-- START OF Dataset extract --
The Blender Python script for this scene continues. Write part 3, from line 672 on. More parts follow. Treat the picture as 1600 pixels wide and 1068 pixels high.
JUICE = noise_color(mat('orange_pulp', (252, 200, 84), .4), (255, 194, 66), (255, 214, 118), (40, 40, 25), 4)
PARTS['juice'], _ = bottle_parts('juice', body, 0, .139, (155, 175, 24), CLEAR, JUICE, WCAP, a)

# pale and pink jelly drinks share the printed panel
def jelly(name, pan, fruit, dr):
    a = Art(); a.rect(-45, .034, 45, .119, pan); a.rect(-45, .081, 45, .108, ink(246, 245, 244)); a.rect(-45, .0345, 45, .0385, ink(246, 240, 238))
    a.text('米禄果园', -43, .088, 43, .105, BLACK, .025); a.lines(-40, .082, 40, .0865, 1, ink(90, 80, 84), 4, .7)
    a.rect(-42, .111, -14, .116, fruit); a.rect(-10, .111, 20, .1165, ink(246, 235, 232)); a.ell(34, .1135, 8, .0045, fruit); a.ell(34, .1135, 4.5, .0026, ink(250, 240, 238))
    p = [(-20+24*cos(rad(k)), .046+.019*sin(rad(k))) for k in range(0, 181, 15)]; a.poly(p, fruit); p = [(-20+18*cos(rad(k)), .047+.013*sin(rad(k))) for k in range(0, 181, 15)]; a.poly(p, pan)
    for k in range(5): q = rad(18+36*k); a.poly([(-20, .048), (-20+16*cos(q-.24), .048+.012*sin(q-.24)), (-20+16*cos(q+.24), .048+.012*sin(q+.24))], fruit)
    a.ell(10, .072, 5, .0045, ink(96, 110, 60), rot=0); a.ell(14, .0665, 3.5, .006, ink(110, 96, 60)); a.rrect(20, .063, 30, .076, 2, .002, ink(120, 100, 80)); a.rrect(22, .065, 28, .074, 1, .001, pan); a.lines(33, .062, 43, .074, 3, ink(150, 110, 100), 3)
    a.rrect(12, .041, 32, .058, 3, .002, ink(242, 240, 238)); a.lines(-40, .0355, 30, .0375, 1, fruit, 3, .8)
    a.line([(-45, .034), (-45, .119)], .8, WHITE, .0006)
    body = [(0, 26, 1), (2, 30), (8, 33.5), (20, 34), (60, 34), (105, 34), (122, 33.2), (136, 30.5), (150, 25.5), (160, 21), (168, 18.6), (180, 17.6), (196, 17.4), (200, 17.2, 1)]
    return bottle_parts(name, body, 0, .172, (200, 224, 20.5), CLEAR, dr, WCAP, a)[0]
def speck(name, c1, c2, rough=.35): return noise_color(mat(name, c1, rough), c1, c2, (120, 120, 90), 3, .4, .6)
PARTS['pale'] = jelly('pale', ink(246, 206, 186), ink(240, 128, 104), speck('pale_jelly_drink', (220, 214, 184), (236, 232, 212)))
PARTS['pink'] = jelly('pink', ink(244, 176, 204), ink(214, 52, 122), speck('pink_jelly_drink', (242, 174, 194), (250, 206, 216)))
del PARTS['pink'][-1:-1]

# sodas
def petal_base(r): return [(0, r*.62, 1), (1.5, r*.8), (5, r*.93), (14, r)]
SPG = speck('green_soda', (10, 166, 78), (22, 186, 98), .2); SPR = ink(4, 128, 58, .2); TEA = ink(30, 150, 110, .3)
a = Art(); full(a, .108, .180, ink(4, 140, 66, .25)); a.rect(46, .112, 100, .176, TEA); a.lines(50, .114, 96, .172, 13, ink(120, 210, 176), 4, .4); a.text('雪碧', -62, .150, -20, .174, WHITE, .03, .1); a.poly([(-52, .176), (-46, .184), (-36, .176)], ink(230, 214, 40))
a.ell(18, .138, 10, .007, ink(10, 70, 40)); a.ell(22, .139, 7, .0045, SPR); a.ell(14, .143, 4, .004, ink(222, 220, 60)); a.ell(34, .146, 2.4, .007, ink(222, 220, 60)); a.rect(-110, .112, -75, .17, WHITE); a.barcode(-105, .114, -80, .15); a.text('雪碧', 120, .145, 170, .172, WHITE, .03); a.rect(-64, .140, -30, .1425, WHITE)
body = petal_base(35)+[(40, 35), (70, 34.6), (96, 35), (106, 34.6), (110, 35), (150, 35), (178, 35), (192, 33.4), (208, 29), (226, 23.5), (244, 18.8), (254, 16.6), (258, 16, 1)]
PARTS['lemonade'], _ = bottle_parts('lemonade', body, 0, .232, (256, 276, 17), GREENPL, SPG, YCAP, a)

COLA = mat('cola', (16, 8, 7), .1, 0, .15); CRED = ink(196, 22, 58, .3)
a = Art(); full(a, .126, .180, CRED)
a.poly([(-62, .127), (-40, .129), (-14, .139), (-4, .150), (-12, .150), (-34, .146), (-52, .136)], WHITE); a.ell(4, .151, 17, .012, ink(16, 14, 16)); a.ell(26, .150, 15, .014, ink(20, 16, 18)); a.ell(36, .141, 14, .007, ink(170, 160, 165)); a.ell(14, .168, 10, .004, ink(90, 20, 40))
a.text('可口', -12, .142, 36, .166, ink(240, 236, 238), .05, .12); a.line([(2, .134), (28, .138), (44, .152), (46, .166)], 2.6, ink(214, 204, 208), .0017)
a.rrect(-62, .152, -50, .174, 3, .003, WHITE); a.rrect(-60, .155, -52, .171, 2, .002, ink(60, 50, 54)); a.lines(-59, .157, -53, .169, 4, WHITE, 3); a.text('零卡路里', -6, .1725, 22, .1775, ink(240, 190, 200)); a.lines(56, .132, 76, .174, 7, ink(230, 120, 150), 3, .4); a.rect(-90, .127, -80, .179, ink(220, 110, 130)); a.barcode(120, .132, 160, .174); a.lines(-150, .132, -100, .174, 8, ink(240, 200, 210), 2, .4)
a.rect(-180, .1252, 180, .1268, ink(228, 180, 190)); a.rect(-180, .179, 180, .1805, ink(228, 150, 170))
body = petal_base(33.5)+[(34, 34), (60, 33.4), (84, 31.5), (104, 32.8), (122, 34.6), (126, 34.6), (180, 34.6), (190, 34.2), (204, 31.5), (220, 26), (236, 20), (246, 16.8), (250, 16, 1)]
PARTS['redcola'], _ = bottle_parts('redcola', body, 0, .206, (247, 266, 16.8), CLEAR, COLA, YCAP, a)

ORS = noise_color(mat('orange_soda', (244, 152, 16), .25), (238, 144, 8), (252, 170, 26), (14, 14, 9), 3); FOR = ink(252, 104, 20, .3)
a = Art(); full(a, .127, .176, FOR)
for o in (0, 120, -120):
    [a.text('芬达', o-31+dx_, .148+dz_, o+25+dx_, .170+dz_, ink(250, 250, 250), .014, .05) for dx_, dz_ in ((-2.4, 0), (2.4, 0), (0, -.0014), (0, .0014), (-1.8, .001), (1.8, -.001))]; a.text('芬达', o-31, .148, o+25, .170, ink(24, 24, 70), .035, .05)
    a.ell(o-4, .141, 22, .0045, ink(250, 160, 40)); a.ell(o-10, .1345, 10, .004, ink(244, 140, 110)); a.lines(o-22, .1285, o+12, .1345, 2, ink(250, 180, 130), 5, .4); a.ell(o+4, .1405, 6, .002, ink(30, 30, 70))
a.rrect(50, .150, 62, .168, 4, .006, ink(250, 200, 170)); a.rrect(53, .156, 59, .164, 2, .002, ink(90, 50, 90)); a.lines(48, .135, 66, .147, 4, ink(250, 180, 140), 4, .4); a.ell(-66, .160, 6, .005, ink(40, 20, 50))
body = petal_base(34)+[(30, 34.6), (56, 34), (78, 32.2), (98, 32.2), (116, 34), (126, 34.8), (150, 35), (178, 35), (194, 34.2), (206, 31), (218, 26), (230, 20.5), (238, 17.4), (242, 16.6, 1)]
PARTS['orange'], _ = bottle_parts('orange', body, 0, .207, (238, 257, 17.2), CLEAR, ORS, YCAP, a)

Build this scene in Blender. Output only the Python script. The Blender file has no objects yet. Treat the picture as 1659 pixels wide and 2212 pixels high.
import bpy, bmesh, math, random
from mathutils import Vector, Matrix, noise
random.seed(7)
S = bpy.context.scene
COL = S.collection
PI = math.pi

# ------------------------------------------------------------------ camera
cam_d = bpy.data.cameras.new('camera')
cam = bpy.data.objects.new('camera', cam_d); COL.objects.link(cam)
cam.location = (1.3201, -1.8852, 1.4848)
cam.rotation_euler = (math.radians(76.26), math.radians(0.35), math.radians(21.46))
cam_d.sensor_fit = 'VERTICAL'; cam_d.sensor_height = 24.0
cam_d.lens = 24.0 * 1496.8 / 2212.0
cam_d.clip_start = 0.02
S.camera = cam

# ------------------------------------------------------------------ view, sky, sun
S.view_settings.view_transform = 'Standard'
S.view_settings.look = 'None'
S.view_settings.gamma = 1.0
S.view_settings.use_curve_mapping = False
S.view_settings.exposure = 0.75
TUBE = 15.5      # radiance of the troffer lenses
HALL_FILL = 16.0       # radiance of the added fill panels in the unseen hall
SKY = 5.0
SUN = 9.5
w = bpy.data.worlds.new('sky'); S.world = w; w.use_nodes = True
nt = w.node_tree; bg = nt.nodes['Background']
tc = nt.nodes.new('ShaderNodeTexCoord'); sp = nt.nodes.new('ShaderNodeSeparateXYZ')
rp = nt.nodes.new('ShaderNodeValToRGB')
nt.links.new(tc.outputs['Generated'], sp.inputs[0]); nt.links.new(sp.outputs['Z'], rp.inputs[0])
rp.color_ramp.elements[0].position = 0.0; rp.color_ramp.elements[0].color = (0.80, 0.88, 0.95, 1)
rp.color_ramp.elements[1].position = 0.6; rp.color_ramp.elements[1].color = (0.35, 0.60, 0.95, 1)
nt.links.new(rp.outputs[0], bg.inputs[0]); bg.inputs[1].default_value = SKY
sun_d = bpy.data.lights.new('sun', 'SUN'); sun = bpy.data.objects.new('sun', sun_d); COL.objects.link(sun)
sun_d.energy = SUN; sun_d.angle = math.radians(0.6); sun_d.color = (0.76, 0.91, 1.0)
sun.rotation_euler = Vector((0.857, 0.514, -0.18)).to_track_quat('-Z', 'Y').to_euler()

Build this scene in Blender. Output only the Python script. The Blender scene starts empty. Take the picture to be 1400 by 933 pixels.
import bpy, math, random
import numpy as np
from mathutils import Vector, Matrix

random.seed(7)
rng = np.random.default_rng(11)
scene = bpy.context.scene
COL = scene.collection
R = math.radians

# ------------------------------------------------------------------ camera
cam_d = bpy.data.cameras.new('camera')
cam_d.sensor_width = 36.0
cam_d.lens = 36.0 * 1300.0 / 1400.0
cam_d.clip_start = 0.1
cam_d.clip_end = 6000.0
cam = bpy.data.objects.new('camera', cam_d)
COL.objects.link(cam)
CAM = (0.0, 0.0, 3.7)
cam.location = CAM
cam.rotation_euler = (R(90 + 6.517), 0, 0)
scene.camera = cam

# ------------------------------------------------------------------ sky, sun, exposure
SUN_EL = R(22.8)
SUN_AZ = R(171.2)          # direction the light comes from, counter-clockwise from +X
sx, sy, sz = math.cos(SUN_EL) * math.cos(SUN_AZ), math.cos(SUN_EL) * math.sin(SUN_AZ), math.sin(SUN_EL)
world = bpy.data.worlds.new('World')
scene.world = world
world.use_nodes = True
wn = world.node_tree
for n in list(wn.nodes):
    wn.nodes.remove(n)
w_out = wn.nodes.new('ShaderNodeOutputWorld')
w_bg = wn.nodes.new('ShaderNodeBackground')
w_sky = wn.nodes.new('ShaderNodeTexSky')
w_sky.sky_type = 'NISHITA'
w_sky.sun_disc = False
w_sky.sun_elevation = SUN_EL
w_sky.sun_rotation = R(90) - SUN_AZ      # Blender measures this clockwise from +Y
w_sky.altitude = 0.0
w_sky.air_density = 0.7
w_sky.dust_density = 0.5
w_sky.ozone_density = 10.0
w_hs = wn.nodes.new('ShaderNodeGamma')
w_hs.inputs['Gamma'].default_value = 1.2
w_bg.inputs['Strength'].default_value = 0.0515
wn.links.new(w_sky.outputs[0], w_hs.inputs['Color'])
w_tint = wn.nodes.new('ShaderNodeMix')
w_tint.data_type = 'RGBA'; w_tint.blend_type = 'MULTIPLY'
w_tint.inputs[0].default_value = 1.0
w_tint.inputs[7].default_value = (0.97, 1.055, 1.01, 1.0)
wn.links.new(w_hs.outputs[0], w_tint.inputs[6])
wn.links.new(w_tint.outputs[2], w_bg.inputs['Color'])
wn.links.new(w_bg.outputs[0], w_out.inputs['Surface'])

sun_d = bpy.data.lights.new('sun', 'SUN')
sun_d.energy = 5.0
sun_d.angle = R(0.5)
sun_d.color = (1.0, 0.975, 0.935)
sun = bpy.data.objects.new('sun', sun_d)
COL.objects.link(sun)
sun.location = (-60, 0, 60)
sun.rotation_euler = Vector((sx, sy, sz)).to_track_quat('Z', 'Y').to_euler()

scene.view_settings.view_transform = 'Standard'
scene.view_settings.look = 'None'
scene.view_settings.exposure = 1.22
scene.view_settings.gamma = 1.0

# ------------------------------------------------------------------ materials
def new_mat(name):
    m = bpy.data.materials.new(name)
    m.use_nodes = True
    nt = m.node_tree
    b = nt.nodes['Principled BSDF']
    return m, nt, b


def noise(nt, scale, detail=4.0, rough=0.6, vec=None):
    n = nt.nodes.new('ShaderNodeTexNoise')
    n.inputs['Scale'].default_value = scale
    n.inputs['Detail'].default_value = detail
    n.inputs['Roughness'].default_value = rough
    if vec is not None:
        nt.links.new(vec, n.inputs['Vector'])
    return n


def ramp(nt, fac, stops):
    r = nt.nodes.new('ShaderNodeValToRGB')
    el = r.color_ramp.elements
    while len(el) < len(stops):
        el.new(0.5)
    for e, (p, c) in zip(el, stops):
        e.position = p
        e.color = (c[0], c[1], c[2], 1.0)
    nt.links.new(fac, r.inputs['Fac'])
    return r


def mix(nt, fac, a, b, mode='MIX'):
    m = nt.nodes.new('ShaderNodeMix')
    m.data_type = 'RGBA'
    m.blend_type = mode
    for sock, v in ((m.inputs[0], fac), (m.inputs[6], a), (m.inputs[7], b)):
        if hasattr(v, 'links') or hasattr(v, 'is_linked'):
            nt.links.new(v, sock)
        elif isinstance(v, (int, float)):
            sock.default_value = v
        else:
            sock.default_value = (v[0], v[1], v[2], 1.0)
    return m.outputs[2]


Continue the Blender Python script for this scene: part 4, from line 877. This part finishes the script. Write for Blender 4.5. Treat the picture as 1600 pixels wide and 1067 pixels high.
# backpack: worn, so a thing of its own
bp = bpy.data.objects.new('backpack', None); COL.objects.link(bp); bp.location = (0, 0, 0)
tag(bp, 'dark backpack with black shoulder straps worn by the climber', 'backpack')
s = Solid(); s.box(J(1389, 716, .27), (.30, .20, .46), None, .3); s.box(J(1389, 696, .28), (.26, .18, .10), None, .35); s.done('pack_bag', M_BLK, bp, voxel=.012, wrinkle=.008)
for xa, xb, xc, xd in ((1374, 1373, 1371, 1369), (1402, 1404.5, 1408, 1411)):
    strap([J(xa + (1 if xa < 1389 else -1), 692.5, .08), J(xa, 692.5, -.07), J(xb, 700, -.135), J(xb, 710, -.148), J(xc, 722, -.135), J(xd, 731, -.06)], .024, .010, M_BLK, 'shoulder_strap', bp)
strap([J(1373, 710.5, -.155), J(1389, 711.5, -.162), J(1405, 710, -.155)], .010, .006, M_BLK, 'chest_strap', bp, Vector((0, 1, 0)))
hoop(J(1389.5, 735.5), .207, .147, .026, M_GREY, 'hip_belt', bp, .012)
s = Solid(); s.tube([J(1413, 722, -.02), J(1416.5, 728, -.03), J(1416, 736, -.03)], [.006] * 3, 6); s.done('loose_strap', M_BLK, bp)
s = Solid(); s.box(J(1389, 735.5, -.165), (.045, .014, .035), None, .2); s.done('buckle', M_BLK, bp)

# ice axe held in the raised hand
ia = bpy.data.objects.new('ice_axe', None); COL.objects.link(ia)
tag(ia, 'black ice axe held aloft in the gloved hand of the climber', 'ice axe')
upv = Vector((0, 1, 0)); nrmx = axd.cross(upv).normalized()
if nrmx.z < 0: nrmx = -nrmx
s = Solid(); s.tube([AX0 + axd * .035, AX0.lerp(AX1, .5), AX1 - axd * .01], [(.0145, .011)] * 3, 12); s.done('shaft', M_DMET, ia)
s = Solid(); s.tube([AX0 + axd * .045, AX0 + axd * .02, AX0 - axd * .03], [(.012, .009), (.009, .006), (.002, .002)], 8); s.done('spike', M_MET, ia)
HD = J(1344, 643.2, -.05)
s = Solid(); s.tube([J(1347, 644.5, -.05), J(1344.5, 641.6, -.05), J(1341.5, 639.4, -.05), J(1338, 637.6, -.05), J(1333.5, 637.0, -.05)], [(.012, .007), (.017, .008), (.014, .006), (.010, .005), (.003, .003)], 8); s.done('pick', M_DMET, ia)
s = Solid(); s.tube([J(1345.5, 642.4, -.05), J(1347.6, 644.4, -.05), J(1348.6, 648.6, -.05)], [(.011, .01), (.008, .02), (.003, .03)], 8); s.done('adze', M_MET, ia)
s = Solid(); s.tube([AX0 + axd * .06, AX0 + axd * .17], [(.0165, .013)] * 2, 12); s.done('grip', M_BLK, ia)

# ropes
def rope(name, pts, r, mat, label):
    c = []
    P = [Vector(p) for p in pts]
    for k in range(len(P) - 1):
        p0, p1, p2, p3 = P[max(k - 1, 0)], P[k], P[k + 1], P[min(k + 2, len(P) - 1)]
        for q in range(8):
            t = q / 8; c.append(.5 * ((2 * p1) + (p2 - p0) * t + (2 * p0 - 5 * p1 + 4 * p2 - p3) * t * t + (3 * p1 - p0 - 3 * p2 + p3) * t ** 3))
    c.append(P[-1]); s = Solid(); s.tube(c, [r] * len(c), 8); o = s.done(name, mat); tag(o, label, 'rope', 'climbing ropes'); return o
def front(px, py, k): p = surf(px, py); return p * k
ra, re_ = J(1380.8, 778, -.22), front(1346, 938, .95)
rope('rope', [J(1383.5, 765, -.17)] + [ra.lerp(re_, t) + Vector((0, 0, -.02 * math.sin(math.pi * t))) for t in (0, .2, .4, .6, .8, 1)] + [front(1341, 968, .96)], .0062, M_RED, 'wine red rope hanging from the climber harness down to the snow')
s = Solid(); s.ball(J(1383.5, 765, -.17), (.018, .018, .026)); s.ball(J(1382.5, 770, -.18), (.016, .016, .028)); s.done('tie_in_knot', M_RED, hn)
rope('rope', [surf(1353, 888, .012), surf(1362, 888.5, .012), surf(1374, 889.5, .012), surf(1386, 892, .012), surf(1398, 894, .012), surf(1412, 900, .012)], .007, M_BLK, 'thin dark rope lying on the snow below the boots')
-- END OF Dataset extract --
Stated task:
Please print the lines from the start of the records up to and including the line with "JUICE, WCAP, a)", copying each one exactly and leaving out the rest.

Task solution:
The Blender Python script for this scene continues. Write part 3, from line 672 on. More parts follow. Treat the picture as 1600 pixels wide and 1068 pixels high.
JUICE = noise_color(mat('orange_pulp', (252, 200, 84), .4), (255, 194, 66), (255, 214, 118), (40, 40, 25), 4)
PARTS['juice'], _ = bottle_parts('juice', body, 0, .139, (155, 175, 24), CLEAR, JUICE, WCAP, a)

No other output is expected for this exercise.